イエス様に従わないで自分勝手に生きる時、平安がありません。行き詰まります。イエス様の声は聞こえません。しかし皆様が集会出席に励み、集会で御言葉を聞いています。また聖書を日々読んでいます。またお祈りをしています。そのような信仰生活をして、イエス様とともに歩んでいるならば、イエス様は良心のうちに語り続けています。良心の声を振り切って、主に背を向けていく時、平安は消え、心に喜びがなくなります。
主のくびきを負うときに、主が私の力になって下さいます。ひとりでは負うことが出来ない仕事や責任も、主イエスのくびきを負うと言う時、それが負担になっていくのでなく、主が私の力になってくださり、私ひとりでは出来ない、仕事をさせてくださり、責任を全うさせて下さいます。
このように神の御旨に従って生活する中に自由と平安があります。
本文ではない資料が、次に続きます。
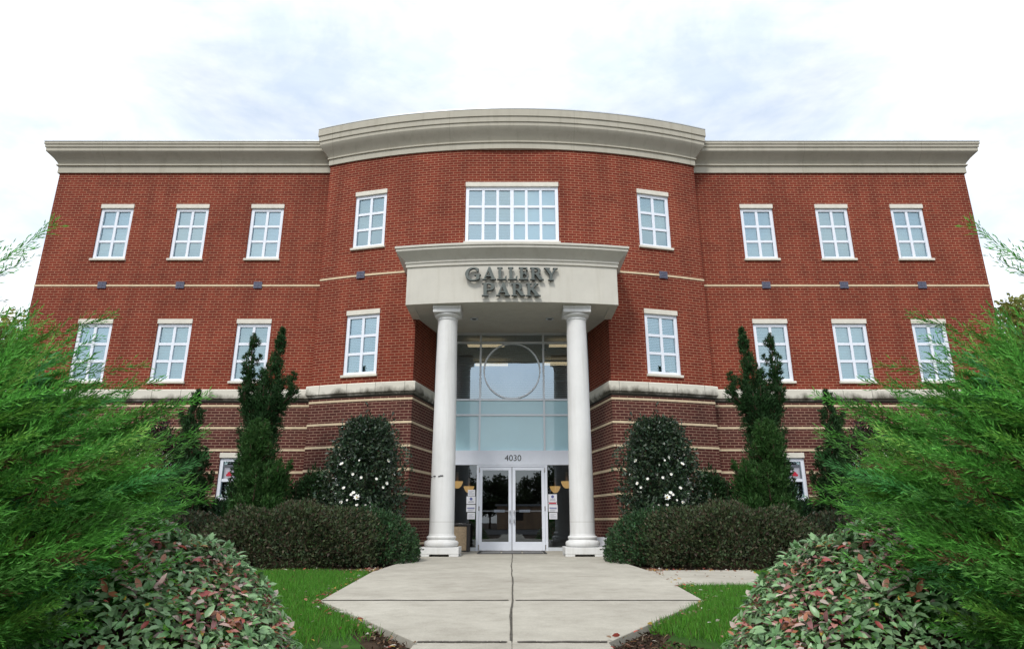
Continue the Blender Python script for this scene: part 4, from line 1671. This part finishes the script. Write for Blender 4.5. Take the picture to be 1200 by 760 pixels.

そして効力を最大限に発揮することが出来ます。しかし神の御旨にそわない生活をしはじめる時、心の平安が失われていきます。
Ⅱ 平和が心を支配する
「キリストの平和があなた方の心を支配するようにしなさい。」(3:15)と勧められています。
「支配する」という言葉はほかに、統治するとか、審判人である、という意味があります。
熱が出たり、からだの節々が痛く、元気がなくなると、どこか体が悪いのではと、考えます。発熱が健康を損なっているというサインであるように、心に平安がないという事が、正しい信仰の歩みに問題が生じていることのサインである事があります。平安が審判者になって、心に警鐘を鳴らしています。もし神との正しい関係から離れるならば、心に平安がなくなります。
聖日礼拝を守ること、聖書を読むこと、献金をすること、親切をすること、助けること等々、神は私達の良心に語りかけています。その声に従がわないで、自分の思いを通す時に、平安がなくなります。
いつも神が与えてくださる光に応答し、御旨の中を歩み、神との正しい関係を保つならば、心に平安があります。しかし、キリストから離れるならば、平安は消えていきます。
キリストの平和が、あなた方の心を支配するようにしなさい。この言葉を私に対する御言葉と受け止め、いつでも平安がある、揺るがない、神に祝福された信仰生活を過ごしていきましょう。